Which is the same as saying that fifteen different people might walk down a street at different times and while the experience of doing so might be completely different for each one (who they meet, the weather, the time of day, the smell of someone's rose garden if it's in bloom, etc.) it's all the same in the end because in the end the street itself didn't change and they all got from one end of it to the other.
Everyone seems intent on reframing what I say into something I didn't. It's very weird. If we're talking about the street, then walkers on it are interchangeable -- the street doesn't change depending on who's walking on it. If we're following a specific walker and look at what happened to them as they walked down the street, that's going to be different from a different walker's walk in at least some small detail. Regardless of those details, the walker goes down the street, which is the same for all walkers, and arrives at the end of the street, which is the same for all walkers, and completes their walk down the street. The street, at no point, changes for any of the walkers -- they just make choices to encounter it slightly differently from each other.
I mean, there's a huge amount of similarity to recollections of what happens in CoS for various groups. The story beats are the same. The end goal is the same. Vallaki is the same. Doesn't matter who the character are for this. As far as the adventure goes, who's playing it is interchangeable because the adventure doesn't change based on who's playing it.
This is a desired trait, not a negative one, for the purposes to which APs aim.
You seem to only be looking at the part that says the street is the same and people go from one end to the other. I'm looking at the variable experiences they have en route and saying that's more than enough to consider each person's walk down the street to be a unique event.

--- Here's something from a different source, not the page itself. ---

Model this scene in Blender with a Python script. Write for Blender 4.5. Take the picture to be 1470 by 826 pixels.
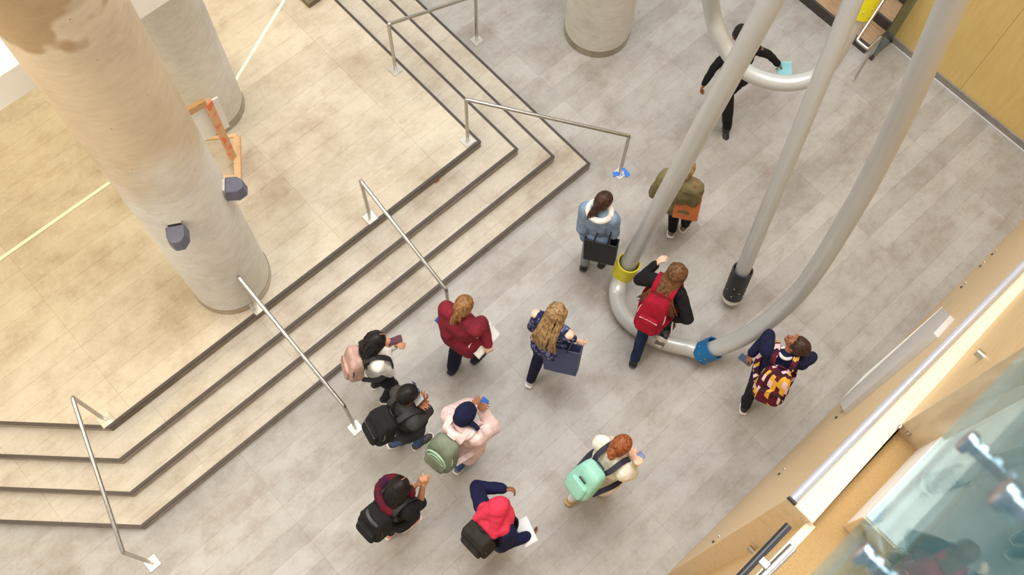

No, I get that you're looking at it that way -- I've pointed it out to you and various other posters at least three times already. I'm not confused on this. I acknowledge details change on plays (they change with the same party and players and adventure even, if for nothing else other than the RNG). That was never my point. My point is that characters are interchangeable to the adventure. It's how I can announce to my group "I'm going to run Curse of Strahd," and then ask, "What characters are you making for it?" See the line there -- the adventure is picked and then characters made. Why? Because you can make and bring whatever you want, the adventure will still have the same challenges lined up. The difference will only be in the particulars of how a given group overcomes them. This is good fun, btw, and I'm not knocking it. I'm pointing out how APs, and much of 5e play, literally doesn't care what characters are present to try the challenges put out by the GM. It's not a game that does this. There are pros and cons and you absolutely can have loads of fun doing it -- I mean I still play and run 5e so I'm not against this idea at all (obligatory reminder I'm not a "you hate 5e" person). It's how the game is built and how it works. There are other games that don't do this, though, where the idea of an AP, or a main quest, or a side quest are just not.